A few quid from your Garmin dealer.

Greg
 
are the other needed
I'm assuming here that your 2610 came with the auto power lead. If you have four wires showing then I suspect it was cut away from its previous application. The power lead for my Quest has four wires running its entire length (discovered when putting in a QD connector) two of which are trimmed to the insulation at the battery end. ISTR that they were brown and green in my case and after much procrastination I concluded that they were for the audio feed going to the jack which is spliced in near the GPS end and redundant/disconnected 'south' of that. I insulated and ignored them, everything works as it should. Re. the remaining two; Red was positive, black negative in my case.
 
I'm assuming here that your 2610 came with the auto power lead. If you have four wires showing then I suspect it was cut away from its previous application. The power lead for my Quest has four wires running its entire length (discovered when putting in a QD connector) two of which are trimmed to the insulation at the battery end. ISTR that they were brown and green in my case and after much procrastination I concluded that they were for the audio feed going to the jack which is spliced in near the GPS end and redundant/disconnected 'south' of that. I insulated and ignored them, everything works as it should. Re. the remaining two; Red was positive, black negative in my case.

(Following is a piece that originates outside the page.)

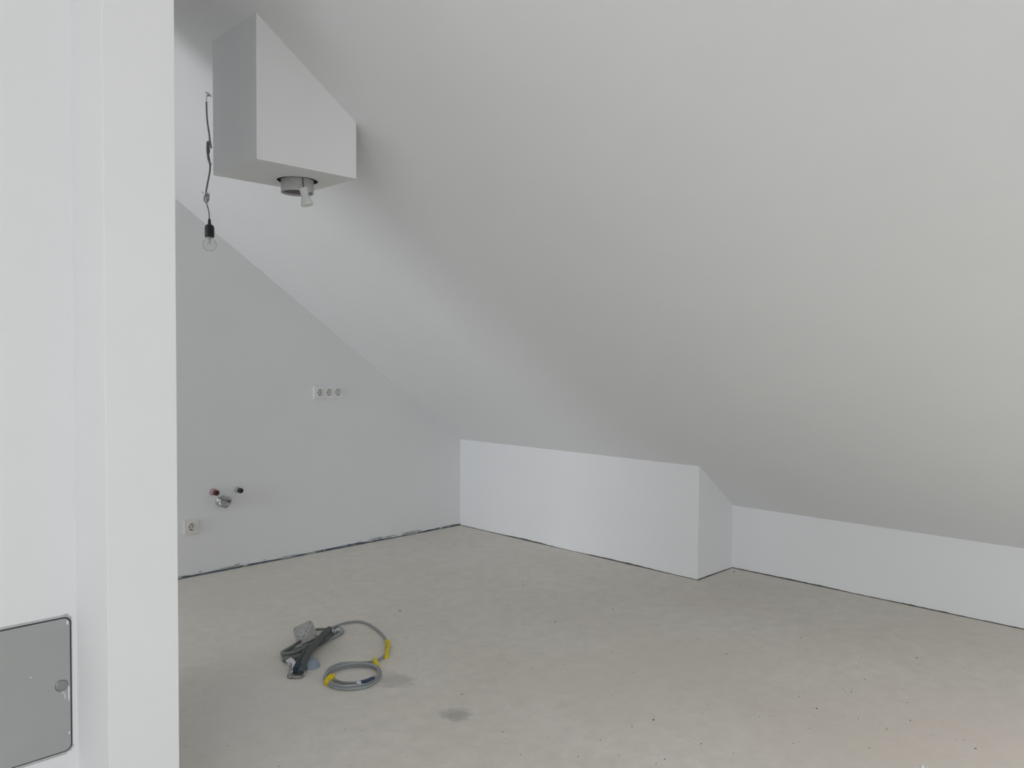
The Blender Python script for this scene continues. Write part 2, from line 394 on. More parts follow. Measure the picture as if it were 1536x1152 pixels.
link('inner_lining', bm, M_ductin, ductp, smooth=True)
bm = bmesh.new(); lathe(bm, [(.0630, .002), (.0655, .001), (.0660, .004), (.0650, .085)], n=40, closed=False)  # dark ring standing in for the shadow in the gap round the pipe
link('hole_shade_ring', bm, M_gapdark, ductp)
# flared white fitting on its strap beside the duct
fit_o = empty('lamp_fitting', DC+Vector((0, -.0, -.03)), 'small white flared fitting dangling by a grey strap beside the pipe stub', 'fitting')
f0 = Vector(fit_o.location)
def W(p): return Vector(p)-f0
tp, mid_, bt = Vector((1.5831, 2.7382, 1.9587)), None, None
vdir = Vector((.7072, .7065, 0))
def fitp(dx, dz): return tp-vdir*.012+Vector((.7069, -.7073, 0))*dx+Vector((0, 0, -dz))
bm = bmesh.new(); tube(bm, [W(fitp(0, -.03)), W(fitp(.0, .01)), W(fitp(.001, .028)), W(fitp(.002, .046))], .0036, 8)
link('strap', bm, M_strap, fit_o, smooth=True)
ax0 = fitp(.0015, .040); ax1 = fitp(.017, .106)
A = (ax1-ax0); Lf = A.length; A.normalize()
bm = bmesh.new()
lathe(bm, [(0, 0), (.0165, 0), (.0178, .003), (.0160, .012), (.0145, .024), (.0155, .034), (.0190, .046), (.0235, .058), (.0245, Lf-.002), (.0235, Lf), (.020, Lf-.003), (0, Lf-.006)], n=28)
fo = link('shade', bm, M_white, fit_o, smooth=True)
fo.matrix_local = Matrix.Translation(ax0-f0) @ A.to_track_quat('Z', 'Y').to_matrix().to_4x4()
bm = bmesh.new(); bmesh.ops.create_uvsphere(bm, u_segments=12, v_segments=8, radius=.0045)
so = link('screw', bm, M_strap, fit_o, smooth=True, loc=W(fitp(.031, .058)))
bm = bmesh.new(); tube(bm, [W(fitp(.031, .058)), W(fitp(.022, .054)), W(fitp(.013, .056))], .0018, 6); link('pin', bm, M_white, fit_o, smooth=True)

# ------------------------------------------------------------------ pendant bulb
pe = Vector((1.4336, 3.2750, 2.3822))
pend = empty('pendant_lamp', pe, 'bare clear bulb in a black holder hanging on a knotted grey cable', 'lamp')
def pw(p): return Vector(p)-pe
bm = bmesh.new(); tube(bm, [pw((1.4286, 3.2800, 2.3905)), pw((1.4326, 3.2760, 2.3850)), pw((1.4385, 3.2700, 2.3780)), pw((1.4415, 3.2670, 2.3710)), pw((1.4365, 3.2721, 2.3682))], .0032, 6)
h0 = pw((1.4326, 3.2760, 2.3850)); tube(bm, [h0+Vector((0, 0, .03)), h0], .003, 6, k=1)
link('ceiling_hook', bm, M_strap, pend, smooth=True)
bm = bmesh.new(); tube(bm, [pw((1.4355, 3.2730, 2.3766)), pw((1.4335, 3.2751, 2.3570)), pw((1.4338, 3.2748, 2.3346))], .0020, 6)
link('tie_wire', bm, M_thin, pend, smooth=True); bm = bmesh.new(); tube(bm, [pw((1.4365, 3.2720, 2.3766)), pw((1.4445, 3.2641, 2.3683)), pw((1.4733, 3.3060, 2.3752))], .0010, 5)
link('tie_wire', bm, M_thin, pend, smooth=True); bm = bmesh.new(); tube(bm, [pw((1.4178, 3.2908, 1.9648)), pw((1.4228, 3.2858, 1.9578)), pw((1.4307, 3.2779, 1.9438))], .0016, 6)
link('tie_wire', bm, M_thin, pend, smooth=True)
bm = bmesh.new()
tube(bm, [pw((1.4334, 3.2752, 2.3430)), pw((1.4339, 3.2747, 2.3094)), pw((1.4357, 3.2729, 2.2617)), pw((1.4403, 3.2683, 2.2168)), pw((1.4424, 3.2662, 2.1888)), pw((1.4405, 3.2681, 2.1663)), pw((1.4365, 3.2720, 2.1382)), pw((1.4404, 3.2681, 2.1044)), pw((1.4433, 3.2653, 2.0707)), pw((1.4407, 3.2678, 2.0369)), pw((1.4350, 3.2736, 1.9974)), pw((1.4304, 3.2782, 1.9579)), pw((1.4317, 3.2769, 1.9410))], .0036, 8)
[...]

Yes its has the red and black and two theres with a 3.5mm jack plug up by the conection into the unit.

will insulate the others then

Thanks for all the help

Mick
 
If you have four wires showing then I suspect it was cut away from its previous application. The power lead for my Quest has four wires running its entire length (discovered when putting in a QD connector) two of which are trimmed to the insulation at the battery end.

The Garmin 2610 bike power lead is supplied that way...........
 
I reckon your best bet is the suggestion by Greg up there.^^^ It has an audio jack and all you need is a decent(ish) set of speakers in your helmet.:eek:

Pat
 
My Garmin is powered from from a Optimiser lead. Have done this on previous bikes, run optimised lead up to handle bar end, then with power lead supplied for Garmin wire it onto male end of optimiser lead and just plug in. When you take the unit off just unplug the power supply and it already has in line fuse--works for me a 3 mates all done same.